§ **DATA EXTRACT**

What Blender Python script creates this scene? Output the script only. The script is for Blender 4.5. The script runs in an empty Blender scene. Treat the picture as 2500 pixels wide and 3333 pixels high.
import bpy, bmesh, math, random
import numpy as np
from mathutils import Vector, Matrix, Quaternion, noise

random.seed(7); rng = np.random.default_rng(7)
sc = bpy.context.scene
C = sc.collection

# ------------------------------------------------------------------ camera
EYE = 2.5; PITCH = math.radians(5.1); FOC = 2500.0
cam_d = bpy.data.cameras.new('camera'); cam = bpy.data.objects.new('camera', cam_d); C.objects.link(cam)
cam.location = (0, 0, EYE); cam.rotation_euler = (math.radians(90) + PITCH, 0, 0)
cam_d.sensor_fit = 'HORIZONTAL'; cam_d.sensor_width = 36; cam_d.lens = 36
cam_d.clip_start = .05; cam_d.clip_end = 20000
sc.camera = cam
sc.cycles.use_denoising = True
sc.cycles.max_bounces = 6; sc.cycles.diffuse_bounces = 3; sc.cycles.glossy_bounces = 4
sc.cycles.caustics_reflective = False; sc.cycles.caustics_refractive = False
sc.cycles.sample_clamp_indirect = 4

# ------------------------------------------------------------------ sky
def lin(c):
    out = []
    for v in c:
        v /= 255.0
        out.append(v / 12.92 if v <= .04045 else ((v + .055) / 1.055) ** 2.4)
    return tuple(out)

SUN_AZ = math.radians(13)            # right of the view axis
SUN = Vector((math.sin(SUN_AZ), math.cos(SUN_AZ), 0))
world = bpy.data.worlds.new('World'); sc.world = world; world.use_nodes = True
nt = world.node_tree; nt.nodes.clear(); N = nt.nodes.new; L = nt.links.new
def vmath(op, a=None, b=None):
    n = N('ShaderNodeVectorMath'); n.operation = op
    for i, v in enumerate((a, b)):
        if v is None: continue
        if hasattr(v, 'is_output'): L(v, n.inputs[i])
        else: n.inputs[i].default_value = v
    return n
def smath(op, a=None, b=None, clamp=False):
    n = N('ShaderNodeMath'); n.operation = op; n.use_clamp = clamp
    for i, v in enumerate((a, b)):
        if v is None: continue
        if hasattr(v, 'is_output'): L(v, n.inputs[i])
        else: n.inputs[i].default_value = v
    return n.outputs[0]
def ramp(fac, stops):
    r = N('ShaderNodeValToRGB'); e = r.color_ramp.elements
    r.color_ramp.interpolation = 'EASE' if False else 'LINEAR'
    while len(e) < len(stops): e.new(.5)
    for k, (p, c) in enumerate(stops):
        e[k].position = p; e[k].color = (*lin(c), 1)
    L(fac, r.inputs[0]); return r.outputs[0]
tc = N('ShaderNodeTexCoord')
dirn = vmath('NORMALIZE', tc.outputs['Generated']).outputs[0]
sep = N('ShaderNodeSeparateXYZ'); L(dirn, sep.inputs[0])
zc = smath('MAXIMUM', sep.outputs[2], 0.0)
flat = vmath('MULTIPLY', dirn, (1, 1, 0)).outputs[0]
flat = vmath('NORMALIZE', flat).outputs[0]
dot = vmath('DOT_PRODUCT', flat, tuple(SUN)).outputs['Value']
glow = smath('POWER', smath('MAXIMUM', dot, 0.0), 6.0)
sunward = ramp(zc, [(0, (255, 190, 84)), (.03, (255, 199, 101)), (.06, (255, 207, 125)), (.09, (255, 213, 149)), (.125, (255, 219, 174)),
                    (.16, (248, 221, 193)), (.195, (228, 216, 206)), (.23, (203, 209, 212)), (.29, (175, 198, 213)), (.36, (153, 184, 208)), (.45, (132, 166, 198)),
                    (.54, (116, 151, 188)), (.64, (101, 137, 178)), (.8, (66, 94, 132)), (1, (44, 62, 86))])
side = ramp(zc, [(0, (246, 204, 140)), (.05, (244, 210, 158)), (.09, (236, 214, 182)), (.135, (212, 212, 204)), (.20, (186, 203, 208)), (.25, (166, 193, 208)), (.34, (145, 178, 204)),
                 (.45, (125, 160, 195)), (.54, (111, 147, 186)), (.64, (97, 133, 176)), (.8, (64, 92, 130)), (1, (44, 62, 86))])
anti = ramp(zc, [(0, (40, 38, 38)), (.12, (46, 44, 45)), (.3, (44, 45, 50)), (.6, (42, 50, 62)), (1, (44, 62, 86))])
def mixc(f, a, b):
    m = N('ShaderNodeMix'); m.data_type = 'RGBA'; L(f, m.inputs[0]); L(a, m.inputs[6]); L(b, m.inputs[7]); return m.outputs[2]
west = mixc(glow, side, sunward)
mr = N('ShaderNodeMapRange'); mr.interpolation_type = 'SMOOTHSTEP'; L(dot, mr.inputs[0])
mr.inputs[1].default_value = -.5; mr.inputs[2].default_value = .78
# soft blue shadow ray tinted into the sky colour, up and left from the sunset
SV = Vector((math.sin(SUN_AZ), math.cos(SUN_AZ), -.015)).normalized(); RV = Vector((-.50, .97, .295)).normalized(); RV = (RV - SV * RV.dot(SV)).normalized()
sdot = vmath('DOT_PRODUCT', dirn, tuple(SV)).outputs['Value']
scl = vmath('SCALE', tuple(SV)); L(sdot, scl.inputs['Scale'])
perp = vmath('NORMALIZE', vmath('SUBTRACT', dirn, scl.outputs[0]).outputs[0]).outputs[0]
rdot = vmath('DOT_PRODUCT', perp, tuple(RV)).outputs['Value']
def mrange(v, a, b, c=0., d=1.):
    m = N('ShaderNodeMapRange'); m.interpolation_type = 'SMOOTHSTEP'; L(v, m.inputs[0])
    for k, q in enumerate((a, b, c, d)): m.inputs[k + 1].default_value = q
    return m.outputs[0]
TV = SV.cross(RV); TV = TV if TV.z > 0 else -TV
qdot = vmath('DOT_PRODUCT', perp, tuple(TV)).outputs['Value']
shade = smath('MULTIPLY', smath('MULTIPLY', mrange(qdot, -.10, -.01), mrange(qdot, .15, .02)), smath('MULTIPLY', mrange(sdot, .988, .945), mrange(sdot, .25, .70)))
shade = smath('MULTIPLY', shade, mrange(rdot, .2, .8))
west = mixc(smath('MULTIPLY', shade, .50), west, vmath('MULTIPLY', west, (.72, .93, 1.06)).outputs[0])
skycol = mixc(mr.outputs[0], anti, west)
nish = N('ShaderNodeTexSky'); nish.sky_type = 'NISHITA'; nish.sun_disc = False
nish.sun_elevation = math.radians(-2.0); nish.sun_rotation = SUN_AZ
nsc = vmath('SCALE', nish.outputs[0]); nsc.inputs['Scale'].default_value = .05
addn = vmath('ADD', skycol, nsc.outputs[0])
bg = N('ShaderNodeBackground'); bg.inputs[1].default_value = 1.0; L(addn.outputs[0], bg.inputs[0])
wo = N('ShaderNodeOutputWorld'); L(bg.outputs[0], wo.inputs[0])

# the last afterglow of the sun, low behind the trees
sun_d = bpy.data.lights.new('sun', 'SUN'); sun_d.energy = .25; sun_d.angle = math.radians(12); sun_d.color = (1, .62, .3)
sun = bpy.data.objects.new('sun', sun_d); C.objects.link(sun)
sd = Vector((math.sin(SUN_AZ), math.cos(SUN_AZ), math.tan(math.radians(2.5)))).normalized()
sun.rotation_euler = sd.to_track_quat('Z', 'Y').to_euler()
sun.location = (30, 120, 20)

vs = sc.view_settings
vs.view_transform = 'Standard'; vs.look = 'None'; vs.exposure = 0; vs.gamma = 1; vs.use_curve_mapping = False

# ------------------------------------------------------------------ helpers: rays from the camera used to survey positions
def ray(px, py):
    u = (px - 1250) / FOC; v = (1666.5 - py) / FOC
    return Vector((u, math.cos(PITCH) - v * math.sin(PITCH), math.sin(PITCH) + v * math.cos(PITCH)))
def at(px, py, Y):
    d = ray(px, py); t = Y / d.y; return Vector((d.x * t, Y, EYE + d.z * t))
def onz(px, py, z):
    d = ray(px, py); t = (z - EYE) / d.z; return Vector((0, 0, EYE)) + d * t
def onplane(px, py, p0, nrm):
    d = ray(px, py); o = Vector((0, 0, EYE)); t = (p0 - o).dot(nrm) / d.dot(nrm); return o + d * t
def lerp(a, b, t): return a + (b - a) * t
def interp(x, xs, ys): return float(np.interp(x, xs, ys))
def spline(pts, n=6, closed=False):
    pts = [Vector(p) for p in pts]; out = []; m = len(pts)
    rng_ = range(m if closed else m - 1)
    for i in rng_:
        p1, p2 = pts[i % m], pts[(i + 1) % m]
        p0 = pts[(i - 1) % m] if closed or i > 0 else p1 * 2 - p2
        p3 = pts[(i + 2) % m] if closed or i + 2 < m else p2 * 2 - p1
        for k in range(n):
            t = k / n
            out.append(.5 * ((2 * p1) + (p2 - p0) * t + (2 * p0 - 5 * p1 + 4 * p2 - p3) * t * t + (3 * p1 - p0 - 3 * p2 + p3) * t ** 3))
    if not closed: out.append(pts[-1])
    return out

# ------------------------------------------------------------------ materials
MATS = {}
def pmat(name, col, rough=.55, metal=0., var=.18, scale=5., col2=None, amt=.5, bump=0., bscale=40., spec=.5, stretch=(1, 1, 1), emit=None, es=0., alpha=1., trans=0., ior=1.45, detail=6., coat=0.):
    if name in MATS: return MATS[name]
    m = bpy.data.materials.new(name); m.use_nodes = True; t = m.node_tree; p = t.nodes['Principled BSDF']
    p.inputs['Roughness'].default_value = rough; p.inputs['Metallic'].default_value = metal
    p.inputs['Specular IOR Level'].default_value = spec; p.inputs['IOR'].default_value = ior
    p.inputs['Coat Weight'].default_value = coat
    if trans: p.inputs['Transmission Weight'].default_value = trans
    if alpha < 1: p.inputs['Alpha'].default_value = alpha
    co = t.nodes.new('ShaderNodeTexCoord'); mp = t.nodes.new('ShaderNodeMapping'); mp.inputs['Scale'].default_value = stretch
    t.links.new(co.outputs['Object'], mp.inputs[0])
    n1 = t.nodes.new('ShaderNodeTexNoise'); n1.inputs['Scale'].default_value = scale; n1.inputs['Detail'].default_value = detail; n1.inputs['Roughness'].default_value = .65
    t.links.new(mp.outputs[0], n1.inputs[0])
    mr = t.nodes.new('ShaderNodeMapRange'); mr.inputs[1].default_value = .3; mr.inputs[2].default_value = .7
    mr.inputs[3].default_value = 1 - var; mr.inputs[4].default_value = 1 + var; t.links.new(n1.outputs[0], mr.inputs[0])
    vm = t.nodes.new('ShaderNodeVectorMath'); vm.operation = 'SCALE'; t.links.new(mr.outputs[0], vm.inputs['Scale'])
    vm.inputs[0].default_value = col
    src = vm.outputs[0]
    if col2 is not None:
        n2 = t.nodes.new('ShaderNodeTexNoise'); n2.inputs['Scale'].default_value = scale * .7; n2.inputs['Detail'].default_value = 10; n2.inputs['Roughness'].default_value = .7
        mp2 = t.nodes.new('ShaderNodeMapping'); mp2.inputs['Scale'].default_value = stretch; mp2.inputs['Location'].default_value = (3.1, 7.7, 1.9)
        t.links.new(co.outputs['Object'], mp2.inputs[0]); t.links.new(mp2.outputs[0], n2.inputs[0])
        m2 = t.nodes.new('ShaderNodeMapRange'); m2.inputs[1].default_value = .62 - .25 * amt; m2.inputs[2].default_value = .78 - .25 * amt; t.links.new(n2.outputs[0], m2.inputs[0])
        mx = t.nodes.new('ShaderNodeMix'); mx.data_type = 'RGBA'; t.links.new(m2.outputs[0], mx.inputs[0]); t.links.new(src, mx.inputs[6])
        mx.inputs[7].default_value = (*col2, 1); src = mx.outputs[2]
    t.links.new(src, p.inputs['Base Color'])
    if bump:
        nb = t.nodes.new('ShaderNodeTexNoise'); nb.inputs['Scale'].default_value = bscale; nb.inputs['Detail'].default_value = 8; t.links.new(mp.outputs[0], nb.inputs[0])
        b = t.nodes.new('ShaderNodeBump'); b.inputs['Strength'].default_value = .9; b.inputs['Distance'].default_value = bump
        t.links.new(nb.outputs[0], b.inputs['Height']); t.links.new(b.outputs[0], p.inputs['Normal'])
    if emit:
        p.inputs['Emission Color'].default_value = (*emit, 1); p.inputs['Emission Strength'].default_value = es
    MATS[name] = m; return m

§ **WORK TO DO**
Beginning at the first line above, repeat exactly until the line containing "from mathutils import", which is included.

§ **THE RESPONSE**
What Blender Python script creates this scene? Output the script only. The script is for Blender 4.5. The script runs in an empty Blender scene. Treat the picture as 2500 pixels wide and 3333 pixels high.
import bpy, bmesh, math, random
import numpy as np
from mathutils import Vector, Matrix, Quaternion, noise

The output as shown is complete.